Privilege Escalation

The attacker gained local control over the employee’s device through the deployed malware. They then tricked the employee into setting privileged: true in the docker-compose.yaml configuration. With this privileged setting enabled, the attacker further escalated their access, ultimately gaining full control over the target device.

Internal Reconnaissance and Lateral Movement

Using the compromised employee’s computer, the attacker conducted internal network scanning. They exploited vulnerabilities in internal services and applications to infiltrate enterprise servers further. The attacker stole SSH keys from critical servers and leveraged whitelisted trust relationships between servers to move laterally into the wallet server.

Cryptocurrency Transfer

Once the attacker gained control over the wallet, they illicitly transferred a large amount of cryptocurrency to their own controlled addresses.

Covering Tracks

The attacker used legitimate enterprise tools, applications, and infrastructure as proxies to obscure the true origin of their malicious activities. They also deleted or tampered with log data and sample evidence to erase traces of their intrusion.

Why this matters

The attackers leveraged pyyaml for RCE to deploy and execute malicious code, and ultimately, gain control of ByBit’s infrastructure. Due to a vulnerability in a commonly-used open-source library, the attackers were able to gain complete control over Bybit’s infrastructure, elevate their privileges, and move laterally into the wallet server, where they pulled off the largest heist in history. 

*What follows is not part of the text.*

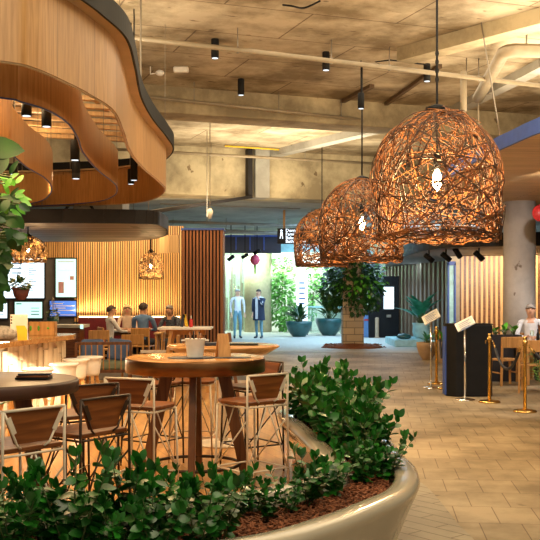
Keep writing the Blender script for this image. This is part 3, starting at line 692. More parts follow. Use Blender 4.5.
# bark chips
def inside(x, y, poly):
    c = False; n = len(poly); j = n-1
    for i in range(n):
        if ((poly[i].y > y) != (poly[j].y > y)) and x < (poly[j].x-poly[i].x)*(y-poly[i].y)/(poly[j].y-poly[i].y)+poly[i].x: c = not c
        j = i
    return c
inner = offset(out, .19); m = MB(); k = 0
while k < 5200:
    x = random.uniform(-2, 1.0); y = random.uniform(3.7, 9.4)
    if not inside(x, y, inner): continue
    k += 1; c0 = Vector((x, y, .415+random.uniform(0, .015))); d = Vector((random.uniform(-1, 1), random.uniform(-1, 1), random.uniform(-.3, .3))).normalized()*random.uniform(.012, .03)
    m.bar(c0-d, c0+d, random.uniform(.006, .014), .006)
tag(m.build('bark_mulch', M['chip'], fix=False), 'reddish bark chips covering the soil of the curved planter', 'mulch', None, 'stuff')
# curved paving band round the planter
m = MB(); o1 = offset(out, .12); o2 = offset(out, -.38); v = []; f = []
for a, b in zip(o1, o2): v += [(a.x, a.y, .004), (b.x, b.y, .004)]
for i in range(N): j = (i+1) % N; f.append((2*i, 2*i+1, 2*j+1, 2*j))
m.add(v, f); o = m.build('trim_6', M['border']); struct(o)
# shrubs: glossy round-leaved
def shrub_parts(seed, h=.42, nst=7, leafL=.082, leafW=.056, lean=.6):
    rnd = random.Random(seed); st = MB(); lf = MB()
    for s_ in range(nst):
        a = rnd.uniform(0, 2*pi); ln = rnd.uniform(.1, lean); H = h*rnd.uniform(.6, 1.1); pts = []
        for j in range(6):
            t_ = j/5; pts.append(Vector((cos(a)*ln*H*t_**1.4+.03*cos(a), sin(a)*ln*H*t_**1.4+.03*sin(a), H*t_)))
        st.tube(pts, [.006, .005, .005, .004, .003, .002], 5)
        nl = 16
        for j in range(nl):
            t_ = .22+.78*j/nl; i = min(4, int(t_*5)); q = pts[i].lerp(pts[i+1], t_*5-i)
            aa = j*2.4+rnd.uniform(-.5, .5)+s_; uv_ = (rnd.uniform(-.9, .9), rnd.uniform(-1.1, .3), .8); el = rnd.uniform(-.3, .6) if t_ < .9 else 1.1
            d = Vector((cos(aa)*cos(el), sin(aa)*cos(el), sin(el))); sz = rnd.uniform(.8, 1.3)
            lf.leaf(q, d, uv_, leafL*sz, leafW*sz, .12, .12, 4)
        top = pts[-1]
        for j in range(2): aa = j*2.6+s_; lf.leaf(top, (cos(aa)*.5, sin(aa)*.5, .9), (sin(aa), -cos(aa), .3), leafL*.9, leafW*.8, .12, .1, 4)
    return st.mesh('stems', M['stem']), lf.mesh('leaves', M['leaf'])
protos = [shrub_parts(s, .44+.04*(s % 3), 8) for s in range(6)]
def place_shrub(pr, loc, rz, sc, label, grp, name='glossy_leaf_shrub'):
    t = thing(name, label, 'shrub', loc, rz, grp); t.scale = (sc, sc, sc)
    for nm_, me in (('stems', pr[0]), ('leaves', pr[1])):
        o = bpy.data.objects.new(nm_, me); C.objects.link(o); o.parent = t
    return t
spots = []
inner2 = offset(out, .20)
tries = 0
while tries < 20000 and len(spots) < 125:
    tries += 1; x = random.uniform(-1.75, .9); y = random.uniform(3.9, 9.2)
    if not inside(x, y, inner2): continue
    # the mulch strip by the outer rim stays clear round the bend
    if y < 5.9 and x > -.2 and not inside(x+.20, y-.2, inner2): continue
    if x < -.2 and y < 4.1+.0: continue
    if all((x-a)**2+(y-b)**2 > (.175 if y < 6.5 else .19)**2 for a, b in spots): spots.append((x, y))
def sc_of(x, y):
    if y > 6.2: return random.uniform(.78, 1.05)
    tall = random.random() < .12
    return random.uniform(.85, .98) if tall and y < 4.7 else random.uniform(.56, .72) if y < 4.7 or x > .2 else random.uniform(.38, .5)
for i, (x, y) in enumerate(spots):
    if x < -.55 : lb = 'glossy green shrub in the front arm of the cream planter, lower left'
    elif y < 5.6: lb = 'glossy green shrub in the planter before the round tables, lower centre'
    elif y < 7.2: lb = 'glossy green shrub at the bend of the cream planter'
    else: lb = 'glossy green shrub in the far arm of the cream planter'
    place_shrub(random.choice(protos), (x, y, .40), random.uniform(0, 6), sc_of(x, y), lb, 'shrubs in the curved planter')

# ============================================================ STOOLS
def make_stool(frame, wood_, seatmat, label, grp):
    t = thing('bar_stool', label, 'bar stool', (0, 0, 0), 0, grp); r = .0085; Z = .74
    MB().prism([(-.2, -.19), (.2, -.19), (.215, .10), (.17, .20), (-.17, .20), (-.215, .10)], Z, Z+.028).build('seat', seatmat, t, bevel=.008)
    for sx in (-1, 1):
        MB().tube([(sx*.205, -.215, 0), (sx*.20, -.205, Z), (sx*.20, -.21, .97)], r, 8).build('leg', frame, t)
        MB().tube([(sx*.205, .20, 0), (sx*.185, .185, Z-.01)], r, 8).build('leg', frame, t)
    m = MB(); m.tube([(-.20, -.21, .97), (.20, -.21, .97)], r, 8); m.build('top_rail', frame, t)
    m = MB()
    q = [(-.195, -.2, Z-.012), (.195, -.2, Z-.012), (.185, .185, Z-.012), (-.185, .185, Z-.012)]
    for a, b in zip(q, q[1:]+q[:1]): m.tube([a, b], r*.9, 6)
    m.build('seat_frame', frame, t)
    m = MB(); zf = .24; q = [(-.203, -.212, zf), (.203, -.212, zf), (.2, .196, zf), (-.2, .196, zf)]
    for a, b in zip(q, q[1:]+q[:1]): m.tube([a, b], r*.9, 6)
    m.build('footrest', frame, t)
    m = MB()
    for sx in (-1, 1):
        m.tube([(sx*.195, .19, Z-.02), (0, -.2+.2, Z-.02)], .005, 5) if False else None
        m.tube([(sx*.2, -.205, zf), (sx*.01, -.2, Z-.02)], .006, 6); m.tube([(sx*.2, -.21, Z-.1), (sx*.2, .196, zf)], .006, 6); m.tube([(sx*.2, .196, zf), (sx*.01, .185, Z-.02)], .006, 6)
    m.build('cross_brace', frame, t)
    vs = [(-.190, -.206, .966), (.190, -.206, .966), (.110, -.196, .785), (-.110, -.196, .785)]
    m = MB(); vv = [(x, y_+.006, z) for x, y_, z in vs]+[(x, y_+.024, z) for x, y_, z in vs]
    m.add(vv, [(0, 1, 2, 3), (7, 6, 5, 4), (0, 4, 5, 1), (1, 5, 6, 2), (2, 6, 7, 3), (3, 7, 4, 0)]); bo = m.build('backrest', wood_, t, bevel=.004)
    for sx in (-1, 1):
        a = Vector((sx*.172, -.216, .935)); b = Vector((sx*.128, -.208, .845)); m = MB()
        tt = (b-a).normalized(); sd = Vector((-sx*tt.z*-1, 0, tt.x*sx*-1)).normalized()*.014; nrm = Vector((0, -.004, 0))
        m.add([a-sd, a+sd, b+sd, b-sd, a-sd+nrm, a+sd+nrm, b+sd+nrm, b-sd+nrm], [(0, 1, 2, 3), (7, 6, 5, 4), (0, 4, 5, 1), (1, 5, 6, 2), (2, 6, 7, 3), (3, 7, 4, 0)])
        m.build('bracket_plate', frame, bo)
    for sx in (-1, 1): MB().tube([(sx*.195, -.212, .965), (sx*.105, -.20, .78), (sx*.075, -.19, Z+.02)], .007, 6).build('back_brace', frame, bo)
    return t
SW = make_stool(M['white_metal'], M['walnut'], M['walnut'], 'white-framed bar stool at the front left of the bronze-edged table', 'bar stools')
SD = make_stool(M['dark_metal'], M['walnut'], M['walnut'], 'x', 'bar stools')
first = {id(SW): True, id(SD): True}
def put(src, x, y, rz, label):
    if first[id(src)]: o = src; first[id(src)] = False
    else: o = copy_tree(src)
    o.location = (x, y, .012); o.rotation_euler = (0, 0, R(rz)); o['label'] = label; return o
put(SW, -.955, 7.12, -20, 'cream-framed bar stool seen from behind at the front left of the bronze-edged table')
put(SW, -.15, 7.42, 40, 'cream-framed bar stool turned left at the front right of the bronze-edged table')
put(SW, -1.43, 5.26, 50, 'cream-framed bar stool at the lower left, nearest the camera')
put(SD, -1.15, 5.80, 54, 'dark-framed bar stool right of the nearest stool, beside the dark table')
put(SD, -1.34, 6.62, 40, 'dark-framed bar stool behind the other dark one at the dark table')
put(SD, -1.10, 8.85, 148, 'dark-framed bar stool on the far left side of the bronze-edged table')
put(SD, -.17, 8.58, 125, 'dark-framed bar stool on the far right side of the bronze-edged table')
put(SW, -.74, 9.12, 178, 'cream-framed bar stool behind the bronze-edged table, facing the camera')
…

This is significant because open-source components are the foundation of the majority of applications that power modern business, especially cryptocurrency platforms. When an application runs any vulnerable open-source library, such as pyyaml in the case of the Bybit attack, attackers have free reign to exploit those vulnerable components to compromise apps and gain a foothold into company infrastructure. The majority of organizations have no way to detect and prevent malicious behavior at the application-level and have to rely on post-exploit indicators to know an attack is happening in the first place.

Oligo ADR Detection and Prevention

At Oligo, our Application Detection and Response (ADR) solution uses Deep Application Inspection (DAI) to profile library behavior in real-time to detect and prevent deviations from their normal behavior, just like the exploit of pyyaml that led to the ByBit crypto theft.

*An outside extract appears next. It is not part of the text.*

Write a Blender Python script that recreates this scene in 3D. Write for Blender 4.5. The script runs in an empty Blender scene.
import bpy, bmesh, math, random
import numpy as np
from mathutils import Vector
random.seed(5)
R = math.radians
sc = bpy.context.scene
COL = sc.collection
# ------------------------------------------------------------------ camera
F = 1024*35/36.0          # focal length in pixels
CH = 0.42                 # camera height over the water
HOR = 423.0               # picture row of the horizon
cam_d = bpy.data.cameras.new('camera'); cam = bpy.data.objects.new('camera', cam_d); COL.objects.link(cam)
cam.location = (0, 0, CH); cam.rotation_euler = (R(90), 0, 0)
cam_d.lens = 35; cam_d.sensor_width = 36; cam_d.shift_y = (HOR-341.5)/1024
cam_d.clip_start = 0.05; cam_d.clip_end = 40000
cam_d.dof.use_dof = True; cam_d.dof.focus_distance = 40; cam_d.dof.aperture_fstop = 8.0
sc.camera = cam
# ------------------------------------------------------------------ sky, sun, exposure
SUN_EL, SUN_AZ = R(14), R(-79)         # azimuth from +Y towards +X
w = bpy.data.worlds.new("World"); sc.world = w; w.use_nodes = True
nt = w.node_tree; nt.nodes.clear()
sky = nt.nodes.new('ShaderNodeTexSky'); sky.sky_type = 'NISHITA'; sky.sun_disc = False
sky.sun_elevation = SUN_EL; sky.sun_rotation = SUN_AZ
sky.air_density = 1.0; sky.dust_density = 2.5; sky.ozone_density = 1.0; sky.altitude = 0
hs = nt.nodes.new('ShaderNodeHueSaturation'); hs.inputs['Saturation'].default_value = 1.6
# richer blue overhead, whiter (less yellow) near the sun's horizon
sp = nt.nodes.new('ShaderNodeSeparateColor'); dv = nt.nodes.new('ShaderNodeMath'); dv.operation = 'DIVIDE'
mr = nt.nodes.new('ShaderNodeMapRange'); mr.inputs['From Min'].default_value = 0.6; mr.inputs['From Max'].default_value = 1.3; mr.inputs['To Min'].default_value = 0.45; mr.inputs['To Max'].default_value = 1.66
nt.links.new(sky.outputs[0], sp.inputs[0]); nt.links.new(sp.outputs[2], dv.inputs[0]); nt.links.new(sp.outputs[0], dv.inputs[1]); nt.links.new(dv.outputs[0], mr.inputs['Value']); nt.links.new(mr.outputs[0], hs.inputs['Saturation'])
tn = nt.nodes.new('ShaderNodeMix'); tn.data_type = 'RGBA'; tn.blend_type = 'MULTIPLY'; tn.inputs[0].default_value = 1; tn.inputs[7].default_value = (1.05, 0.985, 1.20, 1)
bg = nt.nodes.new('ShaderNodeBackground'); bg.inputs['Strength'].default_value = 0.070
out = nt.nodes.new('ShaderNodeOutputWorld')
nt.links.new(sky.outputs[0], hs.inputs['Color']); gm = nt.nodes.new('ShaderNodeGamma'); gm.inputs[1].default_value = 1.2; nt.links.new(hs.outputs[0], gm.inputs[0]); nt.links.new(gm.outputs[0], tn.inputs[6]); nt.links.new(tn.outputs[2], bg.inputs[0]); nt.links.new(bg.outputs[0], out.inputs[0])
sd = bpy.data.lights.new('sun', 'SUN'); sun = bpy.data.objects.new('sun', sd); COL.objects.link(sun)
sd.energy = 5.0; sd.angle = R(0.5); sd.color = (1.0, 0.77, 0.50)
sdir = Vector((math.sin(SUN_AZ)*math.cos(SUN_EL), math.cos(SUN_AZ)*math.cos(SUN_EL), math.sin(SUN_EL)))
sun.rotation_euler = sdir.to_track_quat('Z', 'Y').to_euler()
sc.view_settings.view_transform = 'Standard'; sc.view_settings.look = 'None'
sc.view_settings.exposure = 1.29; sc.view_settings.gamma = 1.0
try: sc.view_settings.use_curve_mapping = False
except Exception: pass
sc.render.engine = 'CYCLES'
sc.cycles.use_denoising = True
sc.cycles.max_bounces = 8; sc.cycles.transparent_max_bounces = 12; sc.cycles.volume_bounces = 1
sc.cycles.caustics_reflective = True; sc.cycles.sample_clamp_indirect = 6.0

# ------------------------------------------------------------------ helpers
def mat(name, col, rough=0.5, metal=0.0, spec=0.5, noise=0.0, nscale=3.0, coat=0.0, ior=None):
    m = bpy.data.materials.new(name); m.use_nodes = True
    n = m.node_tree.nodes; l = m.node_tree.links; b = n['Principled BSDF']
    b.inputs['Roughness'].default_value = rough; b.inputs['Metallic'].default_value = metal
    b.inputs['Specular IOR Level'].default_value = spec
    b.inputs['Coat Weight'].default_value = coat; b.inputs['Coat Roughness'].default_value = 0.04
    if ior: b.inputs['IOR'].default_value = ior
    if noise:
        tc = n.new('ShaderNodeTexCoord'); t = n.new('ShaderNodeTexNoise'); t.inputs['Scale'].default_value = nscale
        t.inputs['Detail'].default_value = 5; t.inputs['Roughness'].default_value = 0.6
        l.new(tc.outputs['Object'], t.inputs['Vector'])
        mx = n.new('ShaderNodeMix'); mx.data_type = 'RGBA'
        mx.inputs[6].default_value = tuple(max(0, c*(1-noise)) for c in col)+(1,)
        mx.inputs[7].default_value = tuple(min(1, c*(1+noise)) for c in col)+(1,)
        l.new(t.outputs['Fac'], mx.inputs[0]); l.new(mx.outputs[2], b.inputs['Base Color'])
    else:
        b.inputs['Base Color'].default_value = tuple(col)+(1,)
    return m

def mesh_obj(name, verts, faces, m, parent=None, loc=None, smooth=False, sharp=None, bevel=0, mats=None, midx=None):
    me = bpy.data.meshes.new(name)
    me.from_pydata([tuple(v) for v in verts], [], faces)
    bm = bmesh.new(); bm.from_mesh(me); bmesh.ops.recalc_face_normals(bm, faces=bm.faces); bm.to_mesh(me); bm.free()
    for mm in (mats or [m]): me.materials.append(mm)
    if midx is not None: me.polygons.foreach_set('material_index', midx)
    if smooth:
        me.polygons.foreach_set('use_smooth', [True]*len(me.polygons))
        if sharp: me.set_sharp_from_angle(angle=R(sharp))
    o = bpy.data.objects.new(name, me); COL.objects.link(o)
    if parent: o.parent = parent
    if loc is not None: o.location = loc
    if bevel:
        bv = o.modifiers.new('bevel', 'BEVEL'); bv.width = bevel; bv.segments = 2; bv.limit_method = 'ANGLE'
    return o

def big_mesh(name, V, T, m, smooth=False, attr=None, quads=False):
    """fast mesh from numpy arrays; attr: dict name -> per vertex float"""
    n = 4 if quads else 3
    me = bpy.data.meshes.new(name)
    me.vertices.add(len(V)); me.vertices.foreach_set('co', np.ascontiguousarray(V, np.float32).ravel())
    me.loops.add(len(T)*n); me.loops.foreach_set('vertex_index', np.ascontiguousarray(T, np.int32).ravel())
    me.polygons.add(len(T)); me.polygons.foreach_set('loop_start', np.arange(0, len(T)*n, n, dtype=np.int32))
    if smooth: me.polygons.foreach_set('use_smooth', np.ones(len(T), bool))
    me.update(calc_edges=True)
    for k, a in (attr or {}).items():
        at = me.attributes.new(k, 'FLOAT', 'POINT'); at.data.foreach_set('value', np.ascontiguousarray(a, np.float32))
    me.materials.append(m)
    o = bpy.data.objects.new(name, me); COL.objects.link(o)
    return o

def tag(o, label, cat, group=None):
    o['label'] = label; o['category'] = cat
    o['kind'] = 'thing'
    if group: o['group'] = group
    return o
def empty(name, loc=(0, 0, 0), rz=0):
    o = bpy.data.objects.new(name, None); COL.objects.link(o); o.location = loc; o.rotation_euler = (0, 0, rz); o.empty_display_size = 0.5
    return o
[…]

Pyyaml is an open-source library that is used to deserialize data - allowing an app to configure settings, store data, or exchange information between different systems. Our ADR consistently monitors and profiles the normal behavior of libraries like this to alert our customers if an unintended action takes place. Pyyaml should never execute code on the host level - like it did in the ByBit hack. If it does, Oligo generates an alert at that first exploit attempt to enable you to stop the attempt in its tracks. 

The path forward

Modern organizations increasingly rely on applications to power their businesses - applications that are made of open-source, first-party, and third-party code. Traditional application security solutions focus on protecting organizations exclusively against CVEs, with no real way to detect and respond to attacks in progress.

With the power of Oligo’s DAI at the heart of our ADR solution, we empower organizations to understand how all of the different application components in their environment should behave and prevent and block functions that a given library should never execute. At Oligo, we are making real-time security a reality – by protecting applications against known and unknown attack vectors where it matters most: at runtime.

This same technology enabled us to identify the first known active attack campaign targeting AI workloads last spring (ShadowRay), where we uncovered a previously unknown vulnerability being actively exploited in the popular open-source AI framework Ray, based on abnormal application behavior.